The Internet in Latin America:
A detailed look at the cases of Mexico and Uruguay

Uruguay: Electronic Infrastructure  

        The most basic level of infrastructure that affects the potential for Internet connectivity in a country is its power grid. In order for Internet access to be convenient and affordable at a given location, it needs to have access to a consistent source of electricity for a computer, or possibly another device with Internet capabilities. In this respect, Uruguay does not face the same challenges as its neighbors in the region. The national power grid reaches 97% of its territory, which makes it the most electrified country in all of Latin America.

        Its telephone network also has a remarkable penetration. With a teledensity of almost 30 fixed lines per 100 inhabitants, it is well above the Latin American average of 17. What makes this network even more valuable is the fact that it is 100% digital. This ensures that every business and every household with a fixed phone line can also potentially use it to access the Internet through a broadband connection, instead of being restricted to connecting through dial-up.

        Besides ADSL and dial-up, the Internet is also accessible thorugh wireless broadband connections, which are more expensive than their ADSL counterparts, but which are independent of the presence of the telephone network, and can thus reach a wider range of customers.

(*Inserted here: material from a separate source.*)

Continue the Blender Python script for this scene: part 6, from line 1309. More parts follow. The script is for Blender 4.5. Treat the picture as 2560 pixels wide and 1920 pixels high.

        This extensive and modern infrastructure, unique in the region, situate Uruguay in a privileged position when it comes to providing its population with widespread access to the Internet using the latest technologies. While most of the countries of Latin America must struggle to expand their infrastructure through significant investments or creative solutions, this is not an issue for Uruguay. Despite this advantage, Internet penetration in the country is not as high as one might expect. Currently, penetration is a the level of 20.4%, which is slightly above the regional average of 19%, but not as high as that of Argentina (34%) or Chile (42.4%).

        In the year 2000, Uruguay had the highest Internet penetration in the region, but today it has fallen behind despite its superior infrastructure. This evidently suggests that a developed infrastructure is not all that matters when promoting Internet connectivity in Latin America, and that other factors of a different nature may hinder its effectiveness.